The same year my church hired an assistant pastor. We talked a fair bit. I attended a school run by that church and theology was one of my better subjects. I wasn’t as good at it as he wanted me to be, but who among us is a great Bible scholar in junior high? We went our separate ways in the late 80s, but he went on to become a rather powerful figure in my former church district. When I was on the board of directors of my former church, I ran across him again. There were two major factions in my former church body, and he and I were on opposite sides of it. The people I aligned with were afraid of him. He had a reputation for being ruthless.

And then he got busted in 2010. He ended up spending less than a decade in prison, and as best I can tell he’s out now. But he’s not a pastor anymore. He seems to be making a living and he’s doing something that doesn’t put him in contact with minors and theoretically limits how much damage he can do, so I guess that’s good.

Why didn’t we know?

There’s a dangerous phrase in the English language: I should have known. We never know everything about someone, especially someone we don’t know well. Think about a common icebreaker in social settings. We’ll go around the table and take turns telling everyone something about ourselves that none of them know. I don’t care who you are, you can always come up with something.

One secret about me is that I used to sell used books. I used to hide it because it gave me a competitive advantage. I don’t have any reason to hide that fact about me anymore. So I don’t.

So why didn’t I know the scoutmaster, the pastor, or the infosec professional was a pedophile? The same reason some people don’t know I was a bookseller.

So what should you do?

Second-guessing ourselves is never the right thing to do. I don’t hold my old church responsible for hiring a pedophile. I’m sure it was exactly as much of a shock to them as it was to me.

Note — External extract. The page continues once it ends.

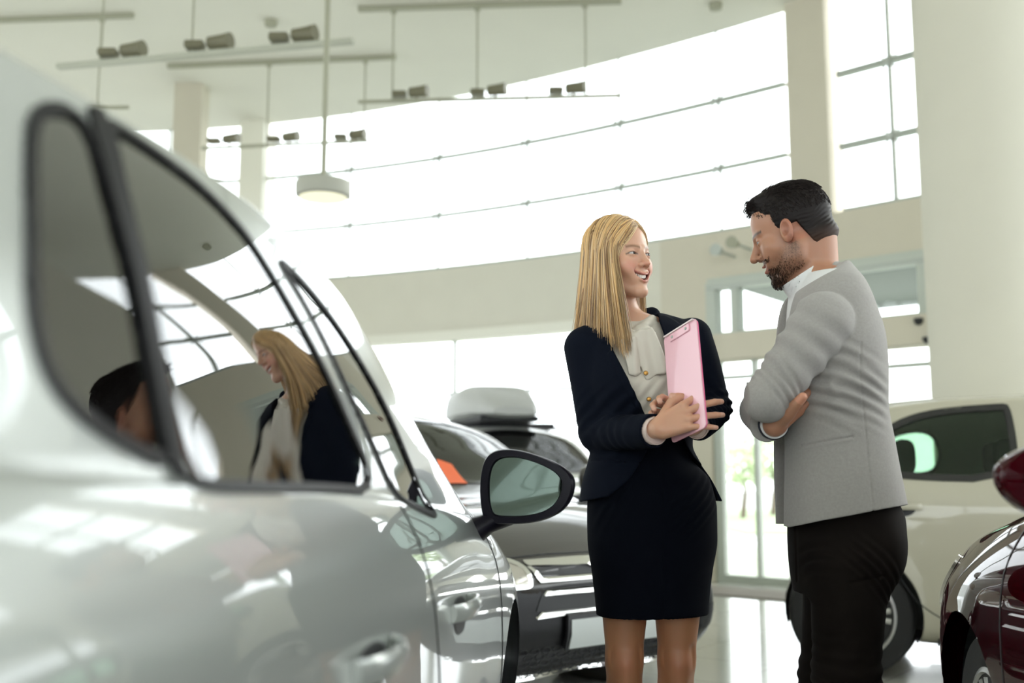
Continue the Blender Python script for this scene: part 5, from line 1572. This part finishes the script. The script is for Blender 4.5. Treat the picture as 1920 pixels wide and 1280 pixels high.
hbM = HM.bbox(); hf = handF.bbox(); gHM = grp(HM.sdf, *hbM); gF = grp(handF.sdf, *hf, pad=.03)
legN = [G(1592, 1060, -.095), G(1588, 1268, -.09), np.array((G(1600, 1268)[0], YM-.10, .12))]
legF = [G(1576, 1060, .095), G(1556, 1268, .10), np.array((G(1566, 1268)[0], YM+.12, .12))]
def bodyM(Pt):
    d = gHM(Pt)
    d = smin(d, cap(Pt, neckM0, neckM1, .060, .060), .025)
    d = smin(d, cap(Pt, HM.wor((0, .020, -.085))[0], G(1510, 560, .0), .028, .030), .03)
    d = smin(d, loft(Pt, torsoM)+.016, .03)
    d = smin(d, smin(cap(Pt, shN, elN, .050, .042), cap(Pt, elN, foreN, .042, .034), .01), .02)
    d = smin(d, smin(cap(Pt, shF, elF, .050, .042), cap(Pt, elF, wrF, .042, .029), .01), .02)
    d = smin(d, gF(Pt), .012)
    d = smin(d, chain(Pt, [wrF]+thumb_pts, [.024, .018, .0135, .0115]), .01)
    for L in (legN, legF): d = smin(d, chain(Pt, L, [.075, .05, .04], .02), .02)
    return d
def skin_m(V):
    C = np.tile(np.array((.41, .205, .125)), (len(V), 1)); Q = HM.loc(V); ax = np.abs(Q[:, 0]); near = np.linalg.norm(Q, axis=1) < .17
    def blend(w, c): 
        w = np.clip(w, 0, 1)[:, None]; C[:] = C*(1-w)+np.array(c)*w
    x, y, z = Q[:, 0], Q[:, 1], Q[:, 2]
    # beard zone
    line = -.030-.032*np.clip((y-.02)/.05, 0, 1)
    low = -.088-.020*np.clip(y/.07, 0, 1)
    bw = 1/(1+np.exp((z-line)/.005))*(1/(1+np.exp(-(y+.004)/.005)))*(1/(1+np.exp((low-.014-z)/.006)))
    mus = np.exp(-((z+.044)/.007)**2)*(ax < .032)*(y > .07)
    side = np.exp(-((y-.006)/.010)**2)*(z < .03)*(z > -.06)
    chin = np.exp(-(((y-.085)/.026)**2+((z+.095)/.026)**2))
    nz = .75+.35*sn(V, 900)
    blend(near*np.clip(bw*.72+.6*side, 0, .85)*nz, (.075, .035, .02))
    blend(near*np.clip(mus*.8+chin*.85, 0, .92)*nz, (.025, .013, .009))
    lip = (z > -.075)*(z < -.052)*(ax < .025)*(y > .088); blend(near*lip*.7, (.40, .15, .11))
    bz = .026+.003*np.sin(np.clip((ax-.012)/.036, 0, 1)*2.6)
    blend(near*(y > .05)*(ax > .008)*(ax < .052)*np.exp(-((z-bz)/.0045)**2)*.9, (.02, .012, .008))
    blend(near*(np.abs(ax-.08) < .02)*(y < .02)*(y > -.04)*(np.abs(z) < .036)*.35, (.50, .17, .11))
    hd = gF(V) < .01
    blend(hd*.7, (.40, .18, .11)); 
    dd = np.linalg.norm(V-thumb_pts[-1], axis=1); blend((dd < .02)*.8, (.60, .28, .18))
    return C
bm_ = organic('body', bodyM, (G(1380, 900)[0], YM-.34, .05), (G(1720, 900)[0], YM+.34, 1.90), .0028, M_SKINW, None, skin_m)
HM.eyes(None, (-.92, .3, -.25), (.03, .02, .015)); HM.teeth(None)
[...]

The right thing to do is to believe victims. I was not a victim of either of the two predators in my early life. But I do know people who were abused when they were kids. And in one instance, there are still people in denial about it decades later. That’s called enabling.

If someone comes to you and tells you about abuse, believe them and help them. It’s a compliment that they trusted you. They deserve your belief and your trust in return.

If someone you know turns out to be a pedophile, condemn the behavior and move on with life. Don’t second guess yourself. When word got out about that infosec professional and people were saying, “I was nice to him!” that’s okay. If you were nice to the pedophile, that’s a reflection on you, not on the pedophile. You’re supposed to be nice to people until you know they’re monsters.

If my legacy turns out to be that I was nice to people until they didn’t deserve it, I’d say I did a good job in life.

But what if the pedophile is a relative?

If the pedophile is an acquaintance or a coworker, you probably can expel them from your life and you probably should. If it’s a family member, obviously that’s harder to do. But they have a debt to pay to society and you don’t have to let your loyalty to them get in the way of that. And while you may not be able to cut them out of your life, you can ensure you never leave children alone with them again, so it doesn’t happen again.